Belt and Road Initiative gives globalization fresh impetus
BEIJING-Chongqing in southwest China does not produce any potassium fertilizer itself, but it will become a sales hub for it thanks to rail routes linking the city to Europe.
"In late March, the first train loaded with 500 metric tons of potassium fertilizer produced in Kazakhstan will reach Chongqing on its return from Germany," said the city's Economy and Information Technology Commission.
The city plans to import 3 million tons of fertilizer from Kazakhstan each year through the Chongqing-Xinjiang-Europe Railway by 2020, for domestic distribution and delivery to Japan and Southeast Asia.
"The Belt and Road Initiative creates enormous opportunities for bilateral economic and trade cooperation," said Zhang Jun, board chairman of a potassium company in Kazakhstan.
Chongqing had 420 freight trains to and from Europe last year.
The city has been one of the most active provincial-level regions to implement the China-proposed initiative aimed at building a trade and infrastructure network connecting Asia with Europe and Africa along ancient Silk Road trade routes.
Since 2013, the increasingly influential initiative has boosted trade and investment between China and economies along the routes and offered a solution to global economic difficulties.
China's combined imports and exports with economies along the Belt and Road topped 6.3 trillion yuan ($912 billion) in 2016, up 0.6 percent from 2015, according to China's Ministry of Commerce.

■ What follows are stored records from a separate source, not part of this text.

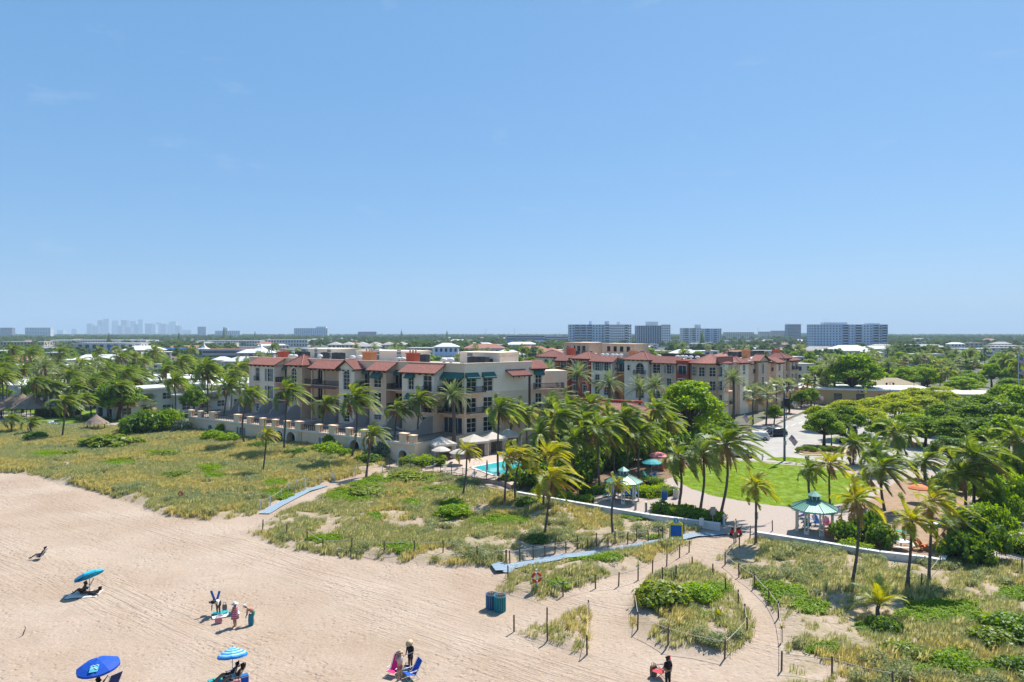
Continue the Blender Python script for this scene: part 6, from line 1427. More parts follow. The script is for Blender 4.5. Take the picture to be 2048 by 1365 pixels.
for px, py, m, lab, rz in ((1607, 1036, DBLUE, 'navy chair at the back left of the right gazebo', -.6), (1613, 1058, TEAL, 'turquoise chair at the front of the right gazebo', .9), (1632, 1051, BLUE, 'blue chair in the middle of the right gazebo', -1.4), (1652, 1055, MAGE, 'magenta chair in the right gazebo', -1.8), (1657, 1072, ORNG, 'orange chair at the front right of the right gazebo', 2.6),
                           (1216, 992, TEAL, 'dark teal chair at the left post of the left gazebo', -.3), (1228, 997, DBLUE, 'navy chair in the left gazebo', -.7), (1252, 995, BLUE, 'blue chair in the middle of the left gazebo', -1.4), (1266, 996, BLUE, 'blue chair at the right of the left gazebo', -1.9),
                           (1841, 1100, ORNG, 'orange wooden chair on the garden sand', .2), (1871, 1100, YELL, 'yellow wooden chair under the green parasol', 2.9), (1291, 958, GREN, 'green chair under the teal parasol', -.5), (1308, 958, BLUE, 'light blue chair under the teal parasol', 2.2), (1325, 942, ORNG, 'red orange chair under the pink parasol', 2.4)):
    adirondack(G(px, py, .03), rz, m, lab, s=1.12)
def round_table(p, m, label, r=.65, h=.74, bench=False):
    o = thing('garden_table', label, 'table', p); MB().lathe([(r, h), (r, h + .05)], 20).build('table_top', m, o); MB().lathe([(.25, 0), (.06, .06), (.05, h)], 10).build('pedestal', M_steel, o)
    if bench:
        for k in range(3):
            t = 2.1 * k; mb = MB(); n = 6
            for i in range(n):
                a, b = t - .6 + 1.2 * i / n, t - .6 + 1.2 * (i + 1) / n; q = lambda rr_, aa, z: (rr_ * math.cos(aa), rr_ * math.sin(aa), z)
                mb.add([q(r + .25, a, .44), q(r + .6, a, .44), q(r + .6, b, .44), q(r + .25, b, .44), q(r + .25, a, .48), q(r + .6, a, .48), q(r + .6, b, .48), q(r + .25, b, .48)], [(3, 2, 1, 0), (4, 5, 6, 7), (1, 2, 6, 5), (0, 4, 7, 3)])
            mb.tube(((r) * math.cos(t) * .3, r * math.sin(t) * .3, .3), ((r + .4) * math.cos(t), (r + .4) * math.sin(t), .43), .03, n=5); mb.build('bench', m, o)
    return o
round_table(G(1184, 972, .03), PINK, 'round pink picnic table left of the gazebo', .8, .72, True); round_table(G(1284, 974, .03), REDC, 'low red round table behind the gazebo', .5, .45)
round_table(G(1802, 1098, .03), M_white, 'round white table in the garden', .75, .74, True); round_table(G(1808, 1078, .03), GREN, 'round green table behind the white garden table', .7, .74, True)
round_table(G(1640, 1062, .03), M_white, 'small white table between the chairs of the right gazebo', .35, .45); round_table(G(1240, 1002, .03), M_white, 'small white table in the left gazebo', .4, .45)

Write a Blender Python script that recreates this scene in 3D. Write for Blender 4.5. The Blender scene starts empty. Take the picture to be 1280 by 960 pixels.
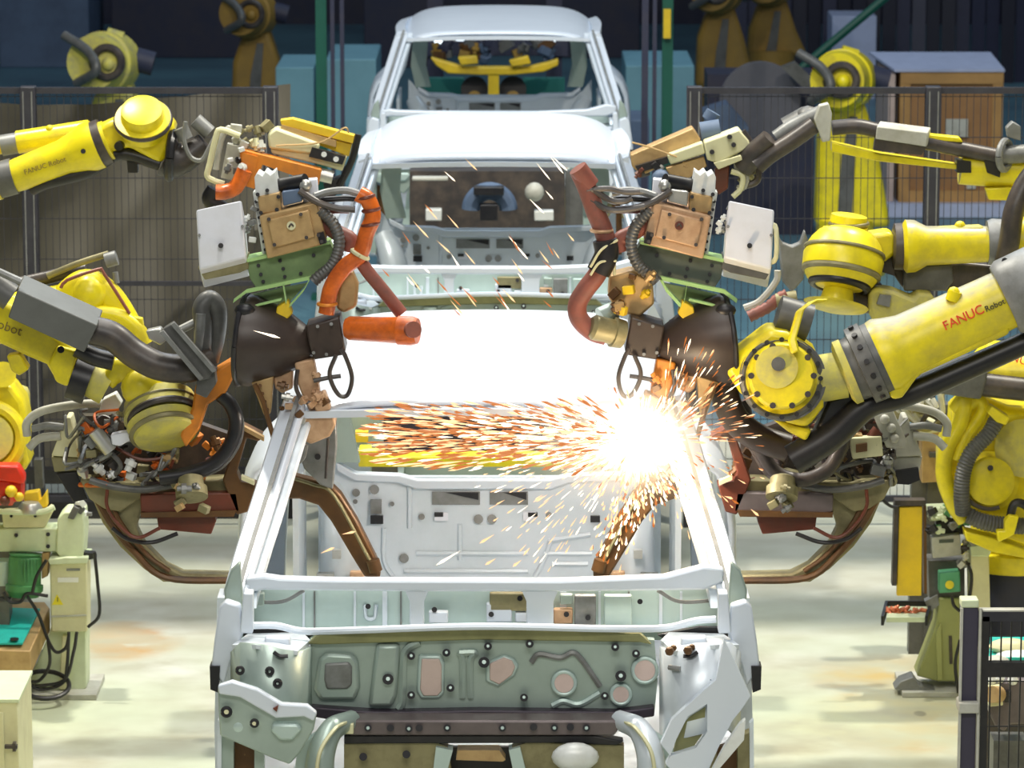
import bpy, bmesh, math, random
from mathutils import Vector, Matrix
R = math.radians
C = bpy.context.scene.collection
SC = bpy.context.scene
# ---------------------------------------------------------------- camera, world, lights, exposure
F = 4900.0; PITCH = .1838; CAM = Vector((0, 0, 4.25))
cd = bpy.data.cameras.new('camera'); cam = bpy.data.objects.new('camera', cd); C.objects.link(cam)
cam.location = CAM; cam.rotation_euler = (math.pi/2 - PITCH, 0, 0)
cd.sensor_width = 36; cd.lens = F/1280*36; cd.clip_start = .5; cd.clip_end = 200
cd.dof.use_dof = True; cd.dof.focus_distance = 12.4; cd.dof.aperture_fstop = 9
SC.camera = cam
w = bpy.data.worlds.new('world'); SC.world = w; w.use_nodes = True
w.node_tree.nodes['Background'].inputs[0].default_value = (.68, .82, 1.0, 1)
w.node_tree.nodes['Background'].inputs[1].default_value = .13
SC.view_settings.view_transform = 'Standard'; SC.view_settings.look = 'None'
SC.view_settings.exposure = -.2; SC.view_settings.gamma = 1
def area(name, loc, rot, sx, sy, power, col=(1, 1, 1)):
    l = bpy.data.lights.new(name, 'AREA'); l.shape = 'RECTANGLE'; l.size = sx; l.size_y = sy; l.energy = power; l.color = col
    o = bpy.data.objects.new(name, l); C.objects.link(o); o.location = loc; o.rotation_euler = rot
    return o
area('lamp_panel_over_line', (0, 12.5, 9), (0, 0, 0), 1.2, 9, 520, (1, .98, .93))
area('lamp_panel_left_bay', (-5, 14, 9), (0, R(-12), 0), 1.2, 8, 60, (1, .97, .86))
area('lamp_panel_right_bay', (5, 14, 9), (0, R(12), 0), 1.2, 8, 60, (1, .97, .86))
area('high_bay_lamp_left', (-3.4, 16, 9), (0, 0, 0), .3, .3, 740, (1, .95, .82))
area('high_bay_lamp_right', (3.4, 16, 9), (0, 0, 0), .3, .3, 740, (1, .95, .82))
area('lamp_panel_near', (0, 3, 8), (R(35), 0, 0), 6, 2, 520, (1, .97, .9))
area('lamp_panel_rear_line', (0, 21, 9), (0, 0, 0), 2, 6, 420, (.8, .9, 1))
area('lamp_panel_far', (1, 32, 10), (0, 0, 0), 8, 3, 260, (.6, .8, 1))
# ---------------------------------------------------------------- pixel of the photograph + distance -> point
def V(px, py, Y):
    cx = (px-640)/F; cy = -(py-480)/F
    d = Vector((cx, math.cos(PITCH)+cy*math.sin(PITCH), -math.sin(PITCH)+cy*math.cos(PITCH)))
    return CAM + d*(Y/d.y)
def M(Y): return (Y*1.03)/F          # metres per pixel at distance Y
# ---------------------------------------------------------------- materials
MATS = {}
def mat(name, col, rough=.5, metal=0., dirt=None, amt=.5, scale=8, bump=.0, emit=None, es=0, coat=0):
    m = bpy.data.materials.new(name); m.use_nodes = True; nt = m.node_tree; b = nt.nodes['Principled BSDF']
    b.inputs['Roughness'].default_value = rough; b.inputs['Metallic'].default_value = metal
    if coat: b.inputs['Coat Weight'].default_value = coat
    c = (*col, 1)
    tc = nt.nodes.new('ShaderNodeTexCoord'); n = nt.nodes.new('ShaderNodeTexNoise')
    n.inputs['Scale'].default_value = scale; n.inputs['Detail'].default_value = 6; n.inputs['Roughness'].default_value = .65
    nt.links.new(tc.outputs['Object'], n.inputs['Vector'])
    r = nt.nodes.new('ShaderNodeValToRGB'); r.color_ramp.elements[0].position = .42; r.color_ramp.elements[1].position = .72
    d = dirt if dirt else tuple(x*.72 for x in col)
    r.color_ramp.elements[0].color = c
    r.color_ramp.elements[1].color = (*[col[i]*(1-amt)+d[i]*amt for i in range(3)], 1)
    nt.links.new(n.outputs['Fac'], r.inputs['Fac']); nt.links.new(r.outputs['Color'], b.inputs['Base Color'])
    if bump:
        bp = nt.nodes.new('ShaderNodeBump'); bp.inputs['Strength'].default_value = bump; bp.inputs['Distance'].default_value = .01
        nt.links.new(n.outputs['Fac'], bp.inputs['Height']); nt.links.new(bp.outputs['Normal'], b.inputs['Normal'])
    if emit:
        b.inputs['Emission Color'].default_value = (*emit, 1); b.inputs['Emission Strength'].default_value = es
        m.cycles.emission_sampling = 'NONE'
    MATS[name] = m
    return m
Y_ = mat('robot_yellow', (.86, .72, .012), .35, 0, (.34, .27, .05), .6, 7)
YD = mat('dusty_yellow', (.62, .56, .10), .6, 0, (.30, .28, .18), .8, 12)
YO = mat('fixture_yellow', (.85, .58, .02), .45, 0, (.45, .30, .05), .5, 6)
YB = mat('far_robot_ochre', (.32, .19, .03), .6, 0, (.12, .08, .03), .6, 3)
GD = mat('robot_grey', (.13, .13, .125), .45, .2, (.05, .05, .045), .7, 12)
GM = mat('mid_grey', (.24, .245, .24), .45, .2, (.10, .10, .085), .7, 12)
GL = mat('light_grey_paint', (.52, .52, .46), .5, 0, (.30, .28, .22), .7, 10)
BK = mat('black_rubber', (.010, .010, .013), .4, 0, (.035, .03, .028), .6, 14)
YT = mat('robot_yellow_dusty_top', (.86, .72, .012), .38, 0, (.40, .32, .06), .6, 9)
def dust(m, lo=.55, hi=.95, col=(.30, .30, .27)):
    nt = m.node_tree; b = nt.nodes['Principled BSDF']; src = b.inputs['Base Color'].links[0].from_socket
    g = nt.nodes.new('ShaderNodeNewGeometry'); sx = nt.nodes.new('ShaderNodeSeparateXYZ'); nt.links.new(g.outputs['Normal'], sx.inputs[0])
    n = nt.nodes.new('ShaderNodeTexNoise'); n.inputs['Scale'].default_value = 14; n.inputs['Detail'].default_value = 5
    ad = nt.nodes.new('ShaderNodeMath'); ad.operation = 'MULTIPLY_ADD'; ad.inputs[1].default_value = .5; nt.links.new(n.outputs['Fac'], ad.inputs[0]); nt.links.new(sx.outputs['Z'], ad.inputs[2])
    mr = nt.nodes.new('ShaderNodeMapRange'); mr.inputs['From Min'].default_value = lo+.25; mr.inputs['From Max'].default_value = hi+.25; mr.inputs['To Max'].default_value = .85; nt.links.new(ad.outputs[0], mr.inputs['Value'])
    mx = nt.nodes.new('ShaderNodeMix'); mx.data_type = 'RGBA'; mx.inputs['B'].default_value = (*col, 1)
    nt.links.new(mr.outputs['Result'], mx.inputs['Factor']); nt.links.new(src, mx.inputs['A']); nt.links.new(mx.outputs['Result'], b.inputs['Base Color'])
dust(YT)
BX = mat('dark_grey_sheet_box', (.13, .135, .125), .5, .1, (.08, .08, .07), .5, 9)
DK = mat('dark_hose', (.040, .034, .033), .4, 0, (.13, .10, .075), .7, 10)
BR = mat('brown_leather_sleeve', (.036, .024, .019), .42, 0, (.065, .044, .033), .7, 7, .1)
RU = mat('rusty_brown_steel', (.15, .07, .022), .42, .3, (.07, .04, .02), .8, 9, .15)
RR = mat('red_brown_paint', (.15, .032, .014), .45, 0, (.08, .035, .02), .7, 9)
OL = mat('olive_cast_steel', (.30, .27, .14), .5, .3, (.13, .11, .05), .8, 11, .15)
TN = mat('tan_copper_alloy', (.55, .37, .17), .45, .35, (.30, .18, .07), .7, 10, .1)
CU = mat('copper_tan_block', (.62, .40, .24), .5, .3, (.35, .18, .08), .7, 16, .1)
OR = mat('orange_hose', (.72, .15, .015), .33, 0, (.28, .05, .015), .9, 16)
OP = mat('orange_plate', (.72, .24, .02), .45, .1, (.35, .12, .03), .7, 9)
RH = mat('maroon_hose', (.27, .085, .06), .5, 0, (.12, .06, .05), .8, 12)
GN = mat('sage_green_bracket', (.20, .30, .13), .5, 0, (.09, .14, .06), .7, 8)
GE = mat('bright_green_edge', (.36, .58, .22), .5, 0, (.25, .40, .14), .5, 8)
WB = mat('white_box_paint', (.80, .82, .90), .45, 0, (.62, .62, .62), .4, 8)
CR = mat('cream_paint', (.70, .68, .42), .5, 0, (.50, .46, .26), .6, 7)
CG = mat('pale_green_cream_paint', (.66, .74, .50), .5, 0, (.45, .50, .33), .6, 7)
GO = mat('green_motor_paint', (.08, .28, .10), .45, 0, (.05, .14, .06), .6, 10)
TE = mat('teal_lid', (.02, .50, .44), .5, 0, (.02, .32, .30), .6, 14)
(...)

Chinese businesses helped build 56 economic and trade cooperation zones in 20 countries along the routes with a combined investment surpassing $18.5 billion, generating nearly $1.1 billion in tax revenue and 180,000 jobs in those countries.
For example, Chinese-operated Sihanoukville Special Economic Zone in Cambodia has attracted 102 companies from China, Japan, the United States and Europe.
"The economic zone served as a platform for Chinese enterprises to participate in the Belt and Road (Initiative)," said Zhou Haijiang, president of HoDo Group based in China's eastern Jiangsu province, the developer of the 5-square-kilometer zone.
"Chinese enterprises went global and boosted local development in economies along the Belt and Road (region) on a win-win basis," said Liu Zhibiao, a national political adviser and professor in economics at Nanjing University.
"The Belt and Road Initiative has become the most popular public good and a platform for international cooperation ... (promising the) brightest prospects for the world," said Wang Yi, Chinese foreign minister, on Wednesday on the sidelines of the annual legislative session.
More than 20 heads of state and governments, over 50 leaders of international organizations, over 100 ministerial-level officials, as well as over 1,200 delegates from various countries and regions will participate in the Belt and Road Forum for international cooperation in May in Beijing.
"The Belt and Road Initiative is against narrow-minded protectionism and isolationism," said Sergei Luzyanin, director of the Far Eastern Studies Institute under the Russian Academy of Sciences. "We only had the Western European-American option of integration and economic development in the 1990s, now there is a new option from China."